The CM of any object is the point that runs as if all of the mass were gathered there, and all the external forces were employed there.

(a)

It is given that \({m_{{\rm{II}}}} = 3{m_{\rm{I}}}\).

From examples 7-14, the center of mass of the system is located at \({x_{{\rm{CM}}}} = 2d\) , and the position of part I from the CM is \({x_{\rm{I}}} = d\).

The location of part II from the center of mass can be calculated asshown below:

\(\begin{array}{c}{x_{{\rm{CM}}}} = \frac{{{m_{\rm{I}}}{x_{\rm{I}}} + {m_{{\rm{II}}}}{x_{{\rm{II}}}}}}{{{m_{\rm{I}}} + {m_{{\rm{II}}}}}}\\2d = \frac{{{m_{\rm{I}}}d + 3{m_{\rm{I}}}{x_{{\rm{II}}}}}}{{{m_{\rm{I}}} + 3{m_{\rm{I}}}}}\\{x_{{\rm{II}}}} = \frac{7}{3}d\end{array}\)
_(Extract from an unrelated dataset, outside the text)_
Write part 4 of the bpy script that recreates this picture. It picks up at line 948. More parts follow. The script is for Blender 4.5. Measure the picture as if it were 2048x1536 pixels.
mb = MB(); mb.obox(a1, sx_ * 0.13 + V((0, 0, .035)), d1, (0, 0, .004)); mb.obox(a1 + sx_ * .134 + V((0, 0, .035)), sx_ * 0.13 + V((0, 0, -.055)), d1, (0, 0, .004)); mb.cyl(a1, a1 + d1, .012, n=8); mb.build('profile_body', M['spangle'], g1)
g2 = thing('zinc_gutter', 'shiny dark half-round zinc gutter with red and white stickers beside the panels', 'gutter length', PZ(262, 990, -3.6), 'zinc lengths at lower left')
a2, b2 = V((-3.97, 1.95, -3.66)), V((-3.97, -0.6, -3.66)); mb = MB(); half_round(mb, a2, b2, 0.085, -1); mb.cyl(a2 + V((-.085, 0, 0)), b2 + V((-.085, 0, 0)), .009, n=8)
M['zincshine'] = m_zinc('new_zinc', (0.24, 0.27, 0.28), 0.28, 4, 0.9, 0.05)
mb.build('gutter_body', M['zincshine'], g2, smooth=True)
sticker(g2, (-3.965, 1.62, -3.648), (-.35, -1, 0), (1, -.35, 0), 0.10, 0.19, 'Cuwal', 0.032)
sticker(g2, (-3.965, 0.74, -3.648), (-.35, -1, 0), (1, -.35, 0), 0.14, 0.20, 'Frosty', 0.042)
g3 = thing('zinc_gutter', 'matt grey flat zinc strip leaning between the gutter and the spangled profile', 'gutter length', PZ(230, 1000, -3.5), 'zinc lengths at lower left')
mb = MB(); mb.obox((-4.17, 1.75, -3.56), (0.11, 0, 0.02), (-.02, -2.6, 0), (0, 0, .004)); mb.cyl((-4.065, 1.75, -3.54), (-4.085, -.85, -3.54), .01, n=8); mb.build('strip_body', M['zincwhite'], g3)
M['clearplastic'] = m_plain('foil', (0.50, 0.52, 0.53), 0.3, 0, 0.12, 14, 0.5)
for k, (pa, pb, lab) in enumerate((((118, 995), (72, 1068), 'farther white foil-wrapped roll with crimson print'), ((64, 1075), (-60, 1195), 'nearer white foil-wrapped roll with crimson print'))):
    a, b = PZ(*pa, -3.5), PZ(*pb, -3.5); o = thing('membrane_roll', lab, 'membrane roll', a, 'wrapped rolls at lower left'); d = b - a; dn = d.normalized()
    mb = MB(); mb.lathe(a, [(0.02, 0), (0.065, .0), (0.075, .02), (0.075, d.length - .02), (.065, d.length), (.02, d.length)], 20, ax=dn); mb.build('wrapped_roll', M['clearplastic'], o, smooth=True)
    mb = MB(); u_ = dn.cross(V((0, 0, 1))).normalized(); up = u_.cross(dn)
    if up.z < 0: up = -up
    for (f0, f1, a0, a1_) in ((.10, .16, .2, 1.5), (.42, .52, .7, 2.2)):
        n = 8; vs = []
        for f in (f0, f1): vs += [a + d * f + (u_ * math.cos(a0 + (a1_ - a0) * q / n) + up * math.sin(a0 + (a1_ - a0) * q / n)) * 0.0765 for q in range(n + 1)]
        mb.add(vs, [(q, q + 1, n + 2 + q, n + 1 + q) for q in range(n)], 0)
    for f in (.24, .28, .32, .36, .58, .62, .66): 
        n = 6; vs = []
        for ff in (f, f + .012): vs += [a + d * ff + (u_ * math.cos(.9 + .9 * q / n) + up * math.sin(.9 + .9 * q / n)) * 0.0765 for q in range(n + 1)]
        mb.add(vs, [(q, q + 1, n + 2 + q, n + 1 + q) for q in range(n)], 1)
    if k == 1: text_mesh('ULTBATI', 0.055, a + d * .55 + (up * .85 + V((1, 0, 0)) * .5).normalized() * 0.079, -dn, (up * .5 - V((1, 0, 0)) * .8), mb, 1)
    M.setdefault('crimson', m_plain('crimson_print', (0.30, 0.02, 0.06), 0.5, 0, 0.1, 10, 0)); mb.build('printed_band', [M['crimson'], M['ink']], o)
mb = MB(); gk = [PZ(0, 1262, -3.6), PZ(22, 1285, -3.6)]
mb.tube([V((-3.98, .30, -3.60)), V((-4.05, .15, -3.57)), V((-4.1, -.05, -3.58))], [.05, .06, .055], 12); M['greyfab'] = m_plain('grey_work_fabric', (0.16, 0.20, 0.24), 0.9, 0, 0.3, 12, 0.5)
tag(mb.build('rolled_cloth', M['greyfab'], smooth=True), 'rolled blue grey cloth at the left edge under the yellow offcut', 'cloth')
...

Thus, the location of part II from the center of mass is \(\frac{7}{3}d\).

(b)

In this case, \({m_{\rm{I}}} = 3{m_{{\rm{II}}}}\). So, the location of part II from the center of mass can be calculated asshown below:

\(\begin{array}{c}{x_{{\rm{CM}}}} = \frac{{{m_{\rm{I}}}{x_{\rm{I}}} + {m_{{\rm{II}}}}{x_{{\rm{II}}}}}}{{{m_{\rm{I}}} + {m_{{\rm{II}}}}}}\\2d = \frac{{3{m_{{\rm{II}}}}d + 3{m_{{\rm{II}}}}{x_{{\rm{II}}}}}}{{3{m_{{\rm{II}}}} + {m_{{\rm{II}}}}}}\\{x_{{\rm{II}}}} = 5d\end{array}\)

Thus, the location of part II from the center of mass is \(5d\).